◆ Direction
Find the lines containing the word "pixels" and copy every one of them.
>> Start Recorded data
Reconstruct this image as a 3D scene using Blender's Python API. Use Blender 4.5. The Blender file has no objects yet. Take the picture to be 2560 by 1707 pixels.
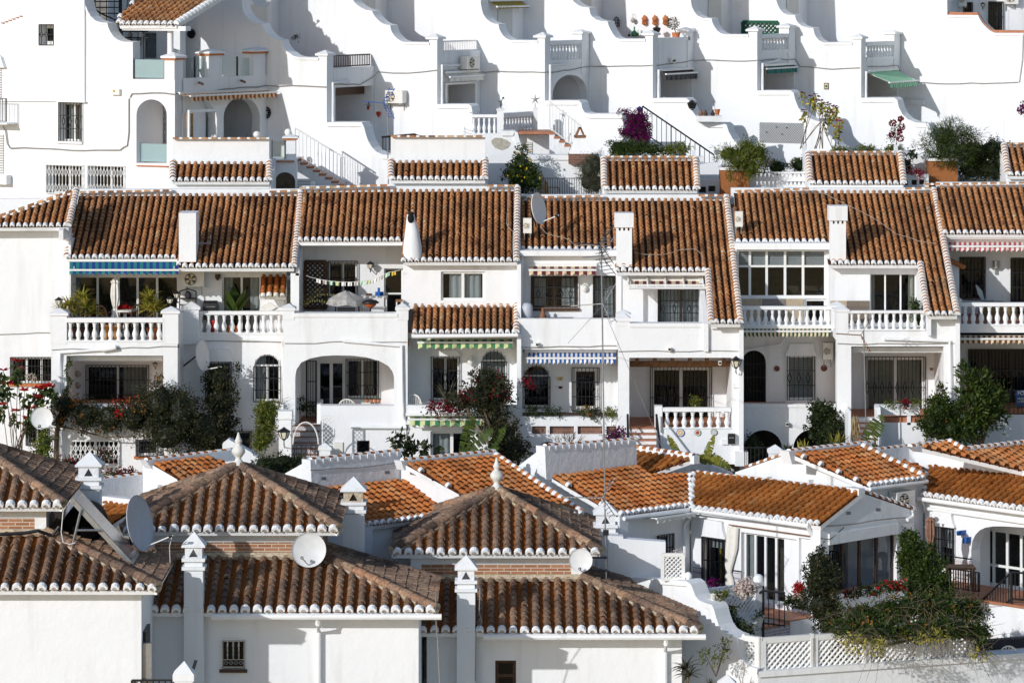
SUN_AZ, SUN_EL, SUN_E, SKY, EXPO = 40, 20.5, 3.9, .15, -.36
import bpy, math, random
from mathutils import Vector as V
from mathutils.geometry import tessellate_polygon
random.seed(7)
rng = random.random
def uni(a, b): return a + (b - a) * random.random()
sc = bpy.context.scene
COL = sc.collection
F, YH, CZ = 9600.0, -100.0, 22.0          # long lens: focal length in photo pixels, horizon row, eye height
def P(x, y, Y): return V(((x - 1280) / F * Y, Y, CZ + (YH - y) / F * Y))
def topx(p): return (1280 + F * p.x / p.y, YH + (CZ - p.z) * F / p.y)
def m2(Y): return F / Y                    # photo pixels per metre at a distance
MATS = {}
def newmat(name):
 m = bpy.data.materials.new(name); m.use_nodes = True
 MATS[name] = m
 return m, m.node_tree.nodes, m.node_tree.links, m.node_tree.nodes['Principled BSDF']
def simple(name, col, rough=.6, metal=0., spec=.4, noise=.12, scale=9., bump=0., bscale=60.):
 m, n, l, b = newmat(name)
 b.inputs['Roughness'].default_value = rough; b.inputs['Metallic'].default_value = metal
 b.inputs['Specular IOR Level'].default_value = spec
 g = n.new('ShaderNodeNewGeometry')
 t = n.new('ShaderNodeTexNoise'); t.inputs['Scale'].default_value = scale; t.inputs['Detail'].default_value = 6
 l.new(g.outputs['Position'], t.inputs['Vector'])
 r = n.new('ShaderNodeValToRGB')
 c = V(col)
 r.color_ramp.elements[0].position = .3; r.color_ramp.elements[1].position = .7
 r.color_ramp.elements[0].color = (*(c * (1 - noise)), 1); r.color_ramp.elements[1].color = (*[min(1, k) for k in c * (1 + noise)], 1)
 l.new(t.outputs['Fac'], r.inputs['Fac']); l.new(r.outputs['Color'], b.inputs['Base Color'])
 if bump:
  t2 = n.new('ShaderNodeTexNoise'); t2.inputs['Scale'].default_value = bscale; t2.inputs['Detail'].default_value = 4
  l.new(g.outputs['Position'], t2.inputs['Vector'])
  bp = n.new('ShaderNodeBump'); bp.inputs['Strength'].default_value = bump; bp.inputs['Distance'].default_value = .02
  l.new(t2.outputs['Fac'], bp.inputs['Height']); l.new(bp.outputs['Normal'], b.inputs['Normal'])
 return m
def plaster(name, col, rough_bump=.25, stain=.3):
 m, n, l, b = newmat(name)
 b.inputs['Roughness'].default_value = .85; b.inputs['Specular IOR Level'].default_value = .15
 g = n.new('ShaderNodeNewGeometry')
 def noise(scale, det, stretch=None):
  t = n.new('ShaderNodeTexNoise'); t.inputs['Scale'].default_value = scale; t.inputs['Detail'].default_value = det
  if stretch:
   mp = n.new('ShaderNodeMapping'); mp.inputs['Scale'].default_value = stretch
   l.new(g.outputs['Position'], mp.inputs['Vector']); l.new(mp.outputs['Vector'], t.inputs['Vector'])
  else: l.new(g.outputs['Position'], t.inputs['Vector'])
  return t
 big = noise(.5, 4); streak = noise(2.2, 5, (1.6, 1.6, .16)); fine = noise(26, 5); low = noise(5, 4)
 r1 = n.new('ShaderNodeValToRGB'); c = V(col)
 r1.color_ramp.elements[0].position = .32; r1.color_ramp.elements[1].position = .6
 r1.color_ramp.elements[0].color = (*(c * .965), 1); r1.color_ramp.elements[1].color = (*c, 1)
 l.new(big.outputs['Fac'], r1.inputs['Fac'])
 r2 = n.new('ShaderNodeValToRGB')
 r2.color_ramp.elements[0].position = .28; r2.color_ramp.elements[1].position = .46
 r2.color_ramp.elements[0].color = (1 - .22 * stain, 1 - .24 * stain, 1 - .28 * stain, 1); r2.color_ramp.elements[1].color = (1, 1, 1, 1)
 l.new(streak.outputs['Fac'], r2.inputs['Fac'])
 mx = n.new('ShaderNodeMixRGB'); mx.blend_type = 'MULTIPLY'; mx.inputs[0].default_value = 1
 l.new(r1.outputs['Color'], mx.inputs[1]); l.new(r2.outputs['Color'], mx.inputs[2]); l.new(mx.outputs['Color'], b.inputs['Base Color'])
 ad = n.new('ShaderNodeMath'); ad.operation = 'MULTIPLY_ADD'; ad.inputs[1].default_value = 2.5
 l.new(low.outputs['Fac'], ad.inputs[0]); l.new(fine.outputs['Fac'], ad.inputs[2])
 bp = n.new('ShaderNodeBump'); bp.inputs['Strength'].default_value = rough_bump; bp.inputs['Distance'].default_value = .015
 l.new(ad.outputs[0], bp.inputs['Height']); l.new(bp.outputs['Normal'], b.inputs['Normal'])
 return m
def ramp(name, cols, rough=.8, spec=.15, mot=.35, mscale=22., bump=.3, trans=0., patch=0.):
 """colour picked per face from the mesh attribute rnd, mottled by noise"""
 m, n, l, b = newmat(name)
 b.inputs['Roughness'].default_value = rough; b.inputs['Specular IOR Level'].default_value = spec
 a = n.new('ShaderNodeAttribute'); a.attribute_name = 'rnd'
 r = n.new('ShaderNodeValToRGB'); e = r.color_ramp.elements
 while len(e) < len(cols): e.new(.5)
 for i, c in enumerate(cols):
  e[i].position = i / (len(cols) - 1); e[i].color = (*c, 1)
 l.new(a.outputs['Fac'], r.inputs['Fac'])
 g = n.new('ShaderNodeNewGeometry')
 t = n.new('ShaderNodeTexNoise'); t.inputs['Scale'].default_value = mscale; t.inputs['Detail'].default_value = 6
 l.new(g.outputs['Position'], t.inputs['Vector'])
 r2 = n.new('ShaderNodeValToRGB'); r2.color_ramp.elements[0].position = .3; r2.color_ramp.elements[1].position = .68
 r2.color_ramp.elements[0].color = (1 - mot,) * 3 + (1,); r2.color_ramp.elements[1].color = (1 + mot * .35,) * 3 + (1,)
 l.new(t.outputs['Fac'], r2.inputs['Fac'])
 mx = n.new('ShaderNodeMixRGB'); mx.blend_type = 'MULTIPLY'; mx.inputs[0].default_value = 1
 l.new(r.outputs['Color'], mx.inputs[1]); l.new(r2.outputs['Color'], mx.inputs[2]); l.new(mx.outputs['Color'], b.inputs['Base Color'])
 if patch:
  t3 = n.new('ShaderNodeTexNoise'); t3.inputs['Scale'].default_value = 1.1; t3.inputs['Detail'].default_value = 5; l.new(g.outputs['Position'], t3.inputs['Vector'])
  r3 = n.new('ShaderNodeValToRGB'); r3.color_ramp.elements[0].position = .36; r3.color_ramp.elements[1].position = .6; r3.color_ramp.elements[0].color = (1 - patch, 1 - patch * .95, 1 - patch * .8, 1); r3.color_ramp.elements[1].color = (1.05, 1.05, 1.05, 1); l.new(t3.outputs['Fac'], r3.inputs['Fac'])
  m3 = n.new('ShaderNodeMixRGB'); m3.blend_type = 'MULTIPLY'; m3.inputs[0].default_value = 1; l.new(mx.outputs['Color'], m3.inputs[1]); l.new(r3.outputs['Color'], m3.inputs[2]); l.new(m3.outputs['Color'], b.inputs['Base Color'])
 if bump:
  bp = n.new('ShaderNodeBump'); bp.inputs['Strength'].default_value = bump; bp.inputs['Distance'].default_value = .01
  l.new(t.outputs['Fac'], bp.inputs['Height']); l.new(bp.outputs['Normal'], b.inputs['Normal'])
 if trans:
  tr = n.new('ShaderNodeBsdfTranslucent'); ms = n.new('ShaderNodeMixShader'); ms.inputs[0].default_value = trans
  l.new(mx.outputs['Color'], tr.inputs['Color']); l.new(b.outputs[0], ms.inputs[1]); l.new(tr.outputs[0], ms.inputs[2])
  l.new(ms.outputs[0], n['Material Output'].inputs['Surface'])
 return m
plaster('plaster', (.83, .845, .87), .3, .42); plaster('plaster_old', (.81, .82, .845), .5, .9); plaster('trim', (.85, .86, .875), .25, .5)
plaster('plaster_cream', (.83, .79, .71), .3, .6); plaster('render_brown', (.34, .135, .05), 1., .5)
ramp('tile_old', [(.28, .125, .058), (.46, .208, .09), (.57, .275, .122), (.61, .32, .147), (.53, .205, .072), (.63, .385, .188), (.68, .49, .3)], mot=.36, patch=.36)
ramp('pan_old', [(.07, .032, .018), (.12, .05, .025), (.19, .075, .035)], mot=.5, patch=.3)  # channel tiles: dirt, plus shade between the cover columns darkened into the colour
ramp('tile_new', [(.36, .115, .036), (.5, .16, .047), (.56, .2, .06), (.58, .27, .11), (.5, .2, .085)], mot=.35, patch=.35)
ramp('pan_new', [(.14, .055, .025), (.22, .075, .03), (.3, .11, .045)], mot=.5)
ramp('tile_gold', [(.3, .105, .028), (.44, .15, .034), (.5, .185, .046), (.54, .27, .1)], mot=.35, patch=.35)
ramp('tile_grey', [(.14, .096, .072), (.25, .165, .115), (.32, .212, .148), (.37, .248, .17), (.38, .21, .13), (.43, .32, .22)], mot=.5, mscale=16, patch=.5)
ramp('pan_red', [(.24, .082, .024), (.42, .135, .03), (.52, .18, .04)], mot=.4, patch=.3)
simple('mortar', (.5, .42, .31), .9, noise=.3, scale=14, bump=.5); simple('half_moon', (.42, .38, .34), .9, noise=.25)
simple('iron', (.012, .012, .014), .45, noise=.2); simple('white_metal', (.8, .8, .79), .35, noise=.03); simple('white_plastic', (.75, .74, .7), .4, noise=.05)
simple('grey_metal', (.4, .41, .42), .35, metal=.7, noise=.1); simple('dark_wood', (.075, .035, .018), .6, noise=.4, scale=20); simple('wood', (.22, .1, .04), .6, noise=.4, scale=16)
simple('brown_frame', (.05, .025, .014), .45, noise=.2); simple('terracotta', (.5, .17, .06), .75, noise=.15); simple('ochre_pot', (.6, .27, .07), .6)
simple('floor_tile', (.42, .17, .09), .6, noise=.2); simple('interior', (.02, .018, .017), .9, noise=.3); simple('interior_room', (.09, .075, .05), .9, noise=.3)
simple('curtain', (.62, .63, .6), .9, noise=.08, scale=4); simple('curtain_cream', (.62, .58, .45), .9, noise=.1); simple('canvas', (.75, .73, .68), .9, noise=.08)
simple('shutter', (.62, .62, .6), .6, noise=.06); simple('dish', (.7, .71, .72), .45, noise=.05); simple('dish_grey', (.42, .45, .52), .45, noise=.06)
simple('cable', (.28, .27, .26), .7); simple('cable_white', (.7, .69, .66), .7); simple('blue', (.02, .12, .45), .5); simple('lamp_glass', (.75, .7, .55), .25); simple('globe', (.85, .84, .8), .2)
simple('soot', (.012, .011, .01), .95); simple('granite', (.2, .18, .17), .4, noise=.4, scale=40); simple('beige_panel', (.45, .36, .25), .6); simple('red', (.5, .03, .02), .6); simple('yellow', (.7, .45, .03), .6)
simple('black_tank', (.003, .003, .004), .6, spec=.05); simple('panel_glass', (.3, .29, .29), .12, spec=.8); simple('rust', (.22, .1, .05), .7, noise=.4)
simple('green_glass', (.03, .2, .08), .1, spec=.7); simple('rattan', (.45, .28, .12), .8, noise=.3); simple('butter', (.65, .4, .08), .6); simple('grey_patch', (.42, .39, .33), .9, noise=.25, scale=8)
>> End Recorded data
◆ Exercise answer
Reconstruct this image as a 3D scene using Blender's Python API. Use Blender 4.5. The Blender file has no objects yet. Take the picture to be 2560 by 1707 pixels.
F, YH, CZ = 9600.0, -100.0, 22.0          # long lens: focal length in photo pixels, horizon row, eye height
def m2(Y): return F / Y                    # photo pixels per metre at a distance